— START —

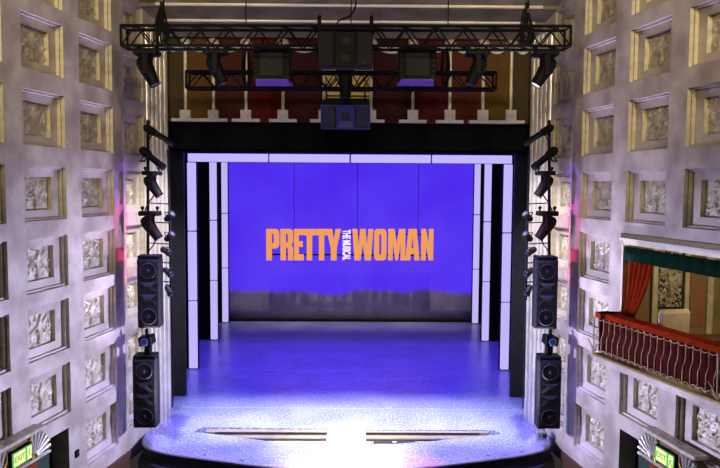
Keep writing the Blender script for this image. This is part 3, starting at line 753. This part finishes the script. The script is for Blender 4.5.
for px, lb in ((271.5, 'square black flown speaker left of the centre cluster, violet stage light painted on its underside'), (417.5, 'square black flown speaker right of the centre cluster, violet stage light painted on its underside')):
    Y = 11.75; a, b = P(px-19, 47, Y), P(px+19, 80, Y); w = b.x-a.x; h = a.z-b.z
    t = thing('square_speaker', lb, 'speaker', ((a.x+b.x)/2, Y, b.z), group='square speakers beside the centre cluster')
    MB().bbox((0, .2, h/2), (w, .4, h), .015).build('cabinet', METAL, t)
    MB().bbox((0, -.01, h/2), (w*.62, .03, h*.8), .008).build('grille', GRILLE, t)
    rb = MB()
    for s in (-1, 1):
        for k in range(6): rb.bbox((s*w*.42, -.012, h*(.1+.16*k)), (w*.1, .03, h*.09), .005)
    rb.build('corner_ribs', CAB, t)
    for z in (.05, .95): MB().bbox((0, -.012, h*z), (w*.98, .03, h*.05), .005).build('frame_bar', CAB, t)
    MB().lathe([(.001, 0), (.016, .002), (.001, .01)], 8, T=aimT((0, -.03, h*.5), (0, -1, 0))).build('badge', CHROME, t)
    MB().add([(-w*.42, .0, -.002), (w*.42, .0, -.002), (w*.5, .4, -.045), (-w*.5, .4, -.045), (-w*.42, 0, .01), (w*.42, 0, .01), (w*.5, .4, .01), (-w*.5, .4, .01)], [(0, 1, 2, 3), (4, 5, 6, 7), (0, 1, 5, 4), (2, 3, 7, 6), (1, 2, 6, 5), (0, 3, 7, 4)]).build('underside', PURP, t)
    br = MB()
    for s in (-1, 1): br.tube([(s*w*.25, .1, h), (s*w*.25, .1, h+.16)], .018, 6)
    br.build('hanger', METAL, t)
for px, lb in ((247, 'slim dark coil of cable hanging on the rear truss beside the left square speaker'), (444.5, 'slim dark coil of cable hanging on the rear truss beside the right square speaker')):
    t = thing('hanging_cable_coil', lb, 'cable', P(px, 88, YR-.1), group='cable coils on the rear truss')
    for k in range(5):
        pts = [((.035+.012*k)*math.sin(a), -.015*k, .36+(.34)*math.cos(a)) for a in [2*PI*j/18 for j in range(19)]]
        MB().tube(pts, .013, 6, cap=False).build('cable_loop', CABLE, t)

# ------------------------------------------------------------------ opera box (right)
y0, y1, z0, z1 = BOXH
ob = thing('opera_box', 'projecting theatre box with red velvet front and gilt balusters on the right wall', 'theatre box', wp(1, 10.98, 2.2))
O = Vector(ob.location)
FXs, FYs = 3.99, 10.98          # stage-side front corner
FXe, FYe = 4.93, 7.6
def fp(t, z, d=0): # along the front, t 0..1 ; d pushes outward to the hall
    v = Vector((FXe-FXs, FYe-FYs, 0)); n = Vector((v.y, -v.x, 0)).normalized()
    return Vector((FXs, FYs, z))+v*t+n*d-O
zt = 3.05; zl = 2.41
# slab / ledge
wl = wp(1, 11.0, 0).x
MB().prism([(FXs-.06, FYs+.06), (FXe-.06, FYe), (6.3, FYe), (6.3, 11.25), (wl, 11.02)], [], lambda u, v, w: Vector((u, v, 2.24+w))-O, .1).build('base_slab', SILVER, ob)
MB().tube([wp(1, 11.05, 2.35)-O-Vector((0, 0, 0)), fp(-.02, 2.35, .04), fp(1, 2.35, .04)], .025, 8).build('gilt_edge', GOLD, ob)
def ribbon(name, m, za, zb, d0, d1, side=True):
    b = MB(); 
    q = [fp(0, za, d0), fp(1, za, d0), fp(1, zb, d0), fp(0, zb, d0), fp(0, za, d1), fp(1, za, d1), fp(1, zb, d1), fp(0, zb, d1)]
    b.add(q, [(0, 1, 2, 3), (7, 6, 5, 4), (0, 4, 5, 1), (3, 2, 6, 7), (0, 3, 7, 4), (1, 5, 6, 2)])
    # stage-side return to the wall
    w0 = wp(1, 10.98, 0); 
    for_ = [fp(0, za, d0), Vector((w0.x, FYs, za))-O, Vector((w0.x, FYs, zb))-O, fp(0, zb, d0)]
    th = Vector((0, -.0-(d1-d0)*.0-.06-(abs(d1-d0)-.06), 0))
    b.add(for_+[p+th for p in for_], [(0, 1, 2, 3), (7, 6, 5, 4), (0, 4, 5, 1), (3, 2, 6, 7), (0, 3, 7, 4), (1, 5, 6, 2)])
    return b.build(name, m, ob)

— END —

> _Exercise instructions_:
Copy every line of the data exactly as written, excluding the pictures.

> _Exercise response_:
Keep writing the Blender script for this image. This is part 3, starting at line 753. This part finishes the script. The script is for Blender 4.5.
for px, lb in ((271.5, 'square black flown speaker left of the centre cluster, violet stage light painted on its underside'), (417.5, 'square black flown speaker right of the centre cluster, violet stage light painted on its underside')):
    Y = 11.75; a, b = P(px-19, 47, Y), P(px+19, 80, Y); w = b.x-a.x; h = a.z-b.z
    t = thing('square_speaker', lb, 'speaker', ((a.x+b.x)/2, Y, b.z), group='square speakers beside the centre cluster')
    MB().bbox((0, .2, h/2), (w, .4, h), .015).build('cabinet', METAL, t)
    MB().bbox((0, -.01, h/2), (w*.62, .03, h*.8), .008).build('grille', GRILLE, t)
    rb = MB()
    for s in (-1, 1):
        for k in range(6): rb.bbox((s*w*.42, -.012, h*(.1+.16*k)), (w*.1, .03, h*.09), .005)
    rb.build('corner_ribs', CAB, t)
    for z in (.05, .95): MB().bbox((0, -.012, h*z), (w*.98, .03, h*.05), .005).build('frame_bar', CAB, t)
    MB().lathe([(.001, 0), (.016, .002), (.001, .01)], 8, T=aimT((0, -.03, h*.5), (0, -1, 0))).build('badge', CHROME, t)
    MB().add([(-w*.42, .0, -.002), (w*.42, .0, -.002), (w*.5, .4, -.045), (-w*.5, .4, -.045), (-w*.42, 0, .01), (w*.42, 0, .01), (w*.5, .4, .01), (-w*.5, .4, .01)], [(0, 1, 2, 3), (4, 5, 6, 7), (0, 1, 5, 4), (2, 3, 7, 6), (1, 2, 6, 5), (0, 3, 7, 4)]).build('underside', PURP, t)
    br = MB()
    for s in (-1, 1): br.tube([(s*w*.25, .1, h), (s*w*.25, .1, h+.16)], .018, 6)
    br.build('hanger', METAL, t)
for px, lb in ((247, 'slim dark coil of cable hanging on the rear truss beside the left square speaker'), (444.5, 'slim dark coil of cable hanging on the rear truss beside the right square speaker')):
    t = thing('hanging_cable_coil', lb, 'cable', P(px, 88, YR-.1), group='cable coils on the rear truss')
    for k in range(5):
        pts = [((.035+.012*k)*math.sin(a), -.015*k, .36+(.34)*math.cos(a)) for a in [2*PI*j/18 for j in range(19)]]
        MB().tube(pts, .013, 6, cap=False).build('cable_loop', CABLE, t)

# ------------------------------------------------------------------ opera box (right)
y0, y1, z0, z1 = BOXH
ob = thing('opera_box', 'projecting theatre box with red velvet front and gilt balusters on the right wall', 'theatre box', wp(1, 10.98, 2.2))
O = Vector(ob.location)
FXs, FYs = 3.99, 10.98          # stage-side front corner
FXe, FYe = 4.93, 7.6
def fp(t, z, d=0): # along the front, t 0..1 ; d pushes outward to the hall
    v = Vector((FXe-FXs, FYe-FYs, 0)); n = Vector((v.y, -v.x, 0)).normalized()
    return Vector((FXs, FYs, z))+v*t+n*d-O
zt = 3.05; zl = 2.41
# slab / ledge
wl = wp(1, 11.0, 0).x
MB().prism([(FXs-.06, FYs+.06), (FXe-.06, FYe), (6.3, FYe), (6.3, 11.25), (wl, 11.02)], [], lambda u, v, w: Vector((u, v, 2.24+w))-O, .1).build('base_slab', SILVER, ob)
MB().tube([wp(1, 11.05, 2.35)-O-Vector((0, 0, 0)), fp(-.02, 2.35, .04), fp(1, 2.35, .04)], .025, 8).build('gilt_edge', GOLD, ob)
def ribbon(name, m, za, zb, d0, d1, side=True):
    b = MB(); 
    q = [fp(0, za, d0), fp(1, za, d0), fp(1, zb, d0), fp(0, zb, d0), fp(0, za, d1), fp(1, za, d1), fp(1, zb, d1), fp(0, zb, d1)]
    b.add(q, [(0, 1, 2, 3), (7, 6, 5, 4), (0, 4, 5, 1), (3, 2, 6, 7), (0, 3, 7, 4), (1, 5, 6, 2)])
    # stage-side return to the wall
    w0 = wp(1, 10.98, 0); 
    for_ = [fp(0, za, d0), Vector((w0.x, FYs, za))-O, Vector((w0.x, FYs, zb))-O, fp(0, zb, d0)]
    th = Vector((0, -.0-(d1-d0)*.0-.06-(abs(d1-d0)-.06), 0))
    b.add(for_+[p+th for p in for_], [(0, 1, 2, 3), (7, 6, 5, 4), (0, 4, 5, 1), (3, 2, 6, 7), (0, 3, 7, 4), (1, 5, 6, 2)])
    return b.build(name, m, ob)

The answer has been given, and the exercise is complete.